La seule étude importante qui ne me paraisse pas pouvoir être l’objet d’un enseignement public, est l’étude de la morale. La morale est ou expérimentale ou dogmatique. La première consiste dans la connaissance de la nature des choses morales et de la manière dont s’enchaînent les faits qui dépendent de la volonté de l’homme : elle fait partie de l’étude de l’homme. La meilleure école pour l’apprendre, c’est le monde. La morale dogmatique, celle qui se compose de préceptes, n’influe presqu’en rien sur la conduite des hommes. Leur bonne conduite dans leurs relations privées et publiques, ne saurait être le fruit que d’une bonne législation, d’une bonne éducation et d’un bon exemple[1].

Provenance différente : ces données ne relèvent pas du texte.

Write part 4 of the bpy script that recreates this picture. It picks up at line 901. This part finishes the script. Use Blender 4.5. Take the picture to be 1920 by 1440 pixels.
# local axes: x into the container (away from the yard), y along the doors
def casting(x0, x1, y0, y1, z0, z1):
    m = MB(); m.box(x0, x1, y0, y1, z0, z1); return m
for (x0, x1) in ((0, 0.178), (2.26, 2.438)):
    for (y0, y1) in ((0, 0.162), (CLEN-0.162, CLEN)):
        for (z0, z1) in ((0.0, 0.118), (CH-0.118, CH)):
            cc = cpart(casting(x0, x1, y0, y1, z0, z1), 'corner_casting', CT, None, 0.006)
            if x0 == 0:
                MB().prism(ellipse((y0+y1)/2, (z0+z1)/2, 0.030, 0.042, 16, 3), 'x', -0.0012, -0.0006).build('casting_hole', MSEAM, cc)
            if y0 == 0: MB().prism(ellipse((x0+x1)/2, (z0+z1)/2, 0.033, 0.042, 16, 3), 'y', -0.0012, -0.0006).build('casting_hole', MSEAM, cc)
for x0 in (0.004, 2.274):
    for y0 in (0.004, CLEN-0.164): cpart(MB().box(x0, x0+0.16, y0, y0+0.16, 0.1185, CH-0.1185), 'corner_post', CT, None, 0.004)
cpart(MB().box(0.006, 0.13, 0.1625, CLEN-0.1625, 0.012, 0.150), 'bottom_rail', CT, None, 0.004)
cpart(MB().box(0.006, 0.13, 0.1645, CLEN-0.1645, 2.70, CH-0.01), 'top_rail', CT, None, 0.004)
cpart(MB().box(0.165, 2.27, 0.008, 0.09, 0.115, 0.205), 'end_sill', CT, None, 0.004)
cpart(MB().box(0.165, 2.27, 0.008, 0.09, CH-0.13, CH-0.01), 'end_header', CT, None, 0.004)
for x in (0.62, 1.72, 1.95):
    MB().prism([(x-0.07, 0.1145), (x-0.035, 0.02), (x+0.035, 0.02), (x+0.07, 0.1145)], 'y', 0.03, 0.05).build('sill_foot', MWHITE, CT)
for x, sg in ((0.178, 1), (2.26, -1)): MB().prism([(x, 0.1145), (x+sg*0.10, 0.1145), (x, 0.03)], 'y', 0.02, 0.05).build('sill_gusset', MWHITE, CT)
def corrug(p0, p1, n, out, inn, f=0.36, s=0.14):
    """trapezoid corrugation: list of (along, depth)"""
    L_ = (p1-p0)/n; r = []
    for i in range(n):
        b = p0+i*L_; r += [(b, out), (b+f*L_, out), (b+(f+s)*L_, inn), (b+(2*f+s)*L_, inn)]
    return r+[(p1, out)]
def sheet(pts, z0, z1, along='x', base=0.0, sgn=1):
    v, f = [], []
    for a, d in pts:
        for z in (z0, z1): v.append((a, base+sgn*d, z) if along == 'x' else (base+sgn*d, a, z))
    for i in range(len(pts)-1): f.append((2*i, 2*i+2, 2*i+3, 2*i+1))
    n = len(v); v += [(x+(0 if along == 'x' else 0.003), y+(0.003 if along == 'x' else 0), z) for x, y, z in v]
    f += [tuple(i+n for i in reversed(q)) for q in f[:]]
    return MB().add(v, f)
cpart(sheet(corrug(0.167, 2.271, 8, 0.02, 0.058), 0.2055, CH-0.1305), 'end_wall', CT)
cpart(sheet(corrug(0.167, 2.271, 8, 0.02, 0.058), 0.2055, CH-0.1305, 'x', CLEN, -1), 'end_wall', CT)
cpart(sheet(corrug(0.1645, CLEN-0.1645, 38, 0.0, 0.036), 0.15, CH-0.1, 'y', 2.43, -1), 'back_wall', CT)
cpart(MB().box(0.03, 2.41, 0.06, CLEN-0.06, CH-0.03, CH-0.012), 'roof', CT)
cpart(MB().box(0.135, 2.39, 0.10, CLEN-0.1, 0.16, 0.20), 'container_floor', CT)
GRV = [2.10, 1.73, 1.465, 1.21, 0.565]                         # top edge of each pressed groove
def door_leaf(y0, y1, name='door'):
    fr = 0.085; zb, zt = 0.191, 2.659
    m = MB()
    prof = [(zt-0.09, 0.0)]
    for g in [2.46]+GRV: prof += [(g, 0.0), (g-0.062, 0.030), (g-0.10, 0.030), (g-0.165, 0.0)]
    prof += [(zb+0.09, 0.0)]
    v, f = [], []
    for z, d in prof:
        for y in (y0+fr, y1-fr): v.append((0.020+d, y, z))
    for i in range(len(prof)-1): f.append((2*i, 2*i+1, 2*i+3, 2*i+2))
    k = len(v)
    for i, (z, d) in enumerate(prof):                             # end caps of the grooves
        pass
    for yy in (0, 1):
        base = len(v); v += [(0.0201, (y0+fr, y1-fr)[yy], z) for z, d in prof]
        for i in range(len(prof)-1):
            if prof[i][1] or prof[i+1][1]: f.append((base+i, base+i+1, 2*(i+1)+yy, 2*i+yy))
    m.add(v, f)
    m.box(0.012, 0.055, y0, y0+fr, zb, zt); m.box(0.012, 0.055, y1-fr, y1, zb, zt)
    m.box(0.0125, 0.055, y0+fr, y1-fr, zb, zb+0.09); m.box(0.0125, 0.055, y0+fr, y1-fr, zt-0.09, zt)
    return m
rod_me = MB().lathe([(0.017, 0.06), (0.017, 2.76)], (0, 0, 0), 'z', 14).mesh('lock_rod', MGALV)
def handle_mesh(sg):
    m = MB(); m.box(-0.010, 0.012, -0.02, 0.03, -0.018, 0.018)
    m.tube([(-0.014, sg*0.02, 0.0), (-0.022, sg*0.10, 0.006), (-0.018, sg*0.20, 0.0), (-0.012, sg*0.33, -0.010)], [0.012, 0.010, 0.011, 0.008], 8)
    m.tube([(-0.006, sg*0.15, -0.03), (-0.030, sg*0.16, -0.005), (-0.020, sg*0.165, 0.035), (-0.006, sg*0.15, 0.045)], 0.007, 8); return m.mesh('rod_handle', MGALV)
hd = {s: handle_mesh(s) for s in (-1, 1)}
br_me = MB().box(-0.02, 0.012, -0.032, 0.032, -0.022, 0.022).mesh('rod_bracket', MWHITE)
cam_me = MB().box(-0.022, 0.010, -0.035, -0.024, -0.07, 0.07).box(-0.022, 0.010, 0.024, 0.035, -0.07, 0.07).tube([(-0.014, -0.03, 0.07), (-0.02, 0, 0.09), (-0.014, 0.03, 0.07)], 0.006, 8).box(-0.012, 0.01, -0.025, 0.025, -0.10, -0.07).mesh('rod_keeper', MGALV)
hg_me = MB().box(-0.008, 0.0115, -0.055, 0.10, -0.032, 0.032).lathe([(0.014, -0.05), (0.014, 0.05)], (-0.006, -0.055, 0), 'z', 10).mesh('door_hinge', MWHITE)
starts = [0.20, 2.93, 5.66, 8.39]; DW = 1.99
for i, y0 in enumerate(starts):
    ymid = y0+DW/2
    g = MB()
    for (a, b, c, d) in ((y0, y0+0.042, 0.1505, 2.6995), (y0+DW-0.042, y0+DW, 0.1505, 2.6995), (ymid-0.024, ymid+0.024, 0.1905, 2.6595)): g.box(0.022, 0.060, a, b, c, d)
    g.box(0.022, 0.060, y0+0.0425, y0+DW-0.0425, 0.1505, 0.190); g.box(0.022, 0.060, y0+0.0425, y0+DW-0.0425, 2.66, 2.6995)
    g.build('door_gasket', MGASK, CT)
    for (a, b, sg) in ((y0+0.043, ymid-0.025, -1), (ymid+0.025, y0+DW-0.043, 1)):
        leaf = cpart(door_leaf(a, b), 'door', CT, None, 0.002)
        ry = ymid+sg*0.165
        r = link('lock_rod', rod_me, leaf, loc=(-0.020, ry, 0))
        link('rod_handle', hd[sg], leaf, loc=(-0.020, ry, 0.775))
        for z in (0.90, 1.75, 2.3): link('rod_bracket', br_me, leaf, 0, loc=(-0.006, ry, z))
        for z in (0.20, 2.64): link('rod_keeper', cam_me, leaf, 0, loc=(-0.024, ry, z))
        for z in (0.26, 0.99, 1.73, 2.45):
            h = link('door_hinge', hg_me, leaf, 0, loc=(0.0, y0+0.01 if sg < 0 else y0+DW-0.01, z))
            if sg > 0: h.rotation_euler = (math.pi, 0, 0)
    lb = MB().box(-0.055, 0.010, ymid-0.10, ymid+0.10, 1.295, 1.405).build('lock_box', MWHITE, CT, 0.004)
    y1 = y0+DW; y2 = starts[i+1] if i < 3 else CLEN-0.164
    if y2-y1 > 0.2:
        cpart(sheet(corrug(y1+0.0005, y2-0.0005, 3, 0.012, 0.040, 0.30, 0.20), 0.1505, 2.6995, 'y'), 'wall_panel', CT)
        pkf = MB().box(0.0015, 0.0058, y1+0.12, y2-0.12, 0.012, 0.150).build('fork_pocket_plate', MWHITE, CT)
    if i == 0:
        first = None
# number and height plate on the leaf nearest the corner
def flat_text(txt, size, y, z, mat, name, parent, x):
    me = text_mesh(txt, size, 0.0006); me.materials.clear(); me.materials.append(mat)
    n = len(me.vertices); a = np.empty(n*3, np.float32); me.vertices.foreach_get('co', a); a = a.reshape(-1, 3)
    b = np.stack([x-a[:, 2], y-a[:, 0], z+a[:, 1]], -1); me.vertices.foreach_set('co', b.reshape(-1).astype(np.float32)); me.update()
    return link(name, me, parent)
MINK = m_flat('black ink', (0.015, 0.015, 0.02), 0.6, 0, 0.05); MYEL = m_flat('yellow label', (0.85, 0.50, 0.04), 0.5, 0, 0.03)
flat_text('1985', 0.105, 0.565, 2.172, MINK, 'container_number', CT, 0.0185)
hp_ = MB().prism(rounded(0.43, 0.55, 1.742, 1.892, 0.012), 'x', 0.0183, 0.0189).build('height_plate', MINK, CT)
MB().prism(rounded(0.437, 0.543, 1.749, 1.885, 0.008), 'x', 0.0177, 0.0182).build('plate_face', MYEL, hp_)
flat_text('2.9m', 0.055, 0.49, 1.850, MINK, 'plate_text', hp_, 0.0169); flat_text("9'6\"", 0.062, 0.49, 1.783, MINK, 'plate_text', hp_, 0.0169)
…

Le seul et véritable encouragement à la vertu, est l’intérêt qu’ont tous les hommes de ne rechercher, de n’employer que ceux qui se conduisent bien. Les hommes les plus indépendans par leur position ont encore besoin, pour être heureux, de l’estime et de la considération qu’accordent les autres hommes ; il faut donc qu’ils paraissent estimables à leurs yeux, et le moyen le plus simple pour paraître tel, c’est de l’être. Le gouvernement exerce une grande influence sur les mœurs, parce qu’il emploie beaucoup de monde ; son influence est moins favorable que celle des

  1. J’en dirais volontiers autant de la logique. Qu’on n’enseigne rien qui ne soit conforme au bon sens et à la vérité, et la logique s’apprendra toute seule. Jamais un maître ne fera bien raisonner un élève qui n’aurait pas de justes idées des choses ; et s’il en a de justes idées, il n’a pas besoin de maître pour bien raisonner. Quand on veut se former des idées justes de chaque chose, il faut l’examiner avec attention, chercher à n’y voir que ce qui s’y trouve et tout ce qui s’y trouve : c’est l’objet de chaque science, et non pas de la logique.